Adversarially-Robust Gossip Algorithms for Approximate Quantile and Mean Computations

TL;DR

This paper introduces robust gossip algorithms capable of accurately computing approximate quantiles and means even in the presence of adversarial message corruptions, ensuring reliable aggregation in unreliable networks.

Contribution

It develops simple yet effective gossip algorithms that are resilient to adversarial corruptions, with rigorous analysis demonstrating their optimal efficiency and robustness.

Findings

Algorithms achieve convergence despite adversarial corruptions.

Robust algorithms maintain near-optimal efficiency.

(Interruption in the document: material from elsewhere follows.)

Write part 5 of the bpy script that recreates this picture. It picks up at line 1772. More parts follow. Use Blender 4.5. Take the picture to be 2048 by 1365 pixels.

Analysis shows resilience under powerful corruption models.

Abstract

This paper presents gossip algorithms for aggregation tasks that demonstrate both robustness to adversarial corruptions of any order of magnitude and optimality across a substantial range of these corruption levels. Gossip algorithms distribute information in a scalable and efficient way by having random pairs of nodes exchange small messages. Value aggregation problems are of particular interest in this setting, as they occur frequently in practice, and many elegant algorithms have been proposed for computing aggregates and statistics such as averages and quantiles. An important and well-studied advantage of gossip algorithms is their robustness to message delays, network churn, and unreliable message transmissions. However, these crucial robustness guarantees only hold if all nodes follow the protocol and no messages are corrupted. In this paper, we remedy this by providing a framework to model both adversarial participants and message corruptions in gossip-style communications by allowing an adversary to control a small fraction of the nodes or corrupt messages arbitrarily. Despite this very powerful and general corruption model, we show that robust gossip algorithms can be designed for many important aggregation problems. Our algorithms guarantee that almost all nodes converge to an approximately correct answer with optimal efficiency and essentially as fast as without corruptions. The design of adversarially-robust gossip algorithms poses completely new challenges. Despite this, our algorithms remain very simple variations of known non-robust algorithms with often only subtle changes to avoid non-compliant nodes gaining too much influence over outcomes. While our algorithms remain simple, their analysis is much more complex and often requires a completely different approach than the non-adversarial setting.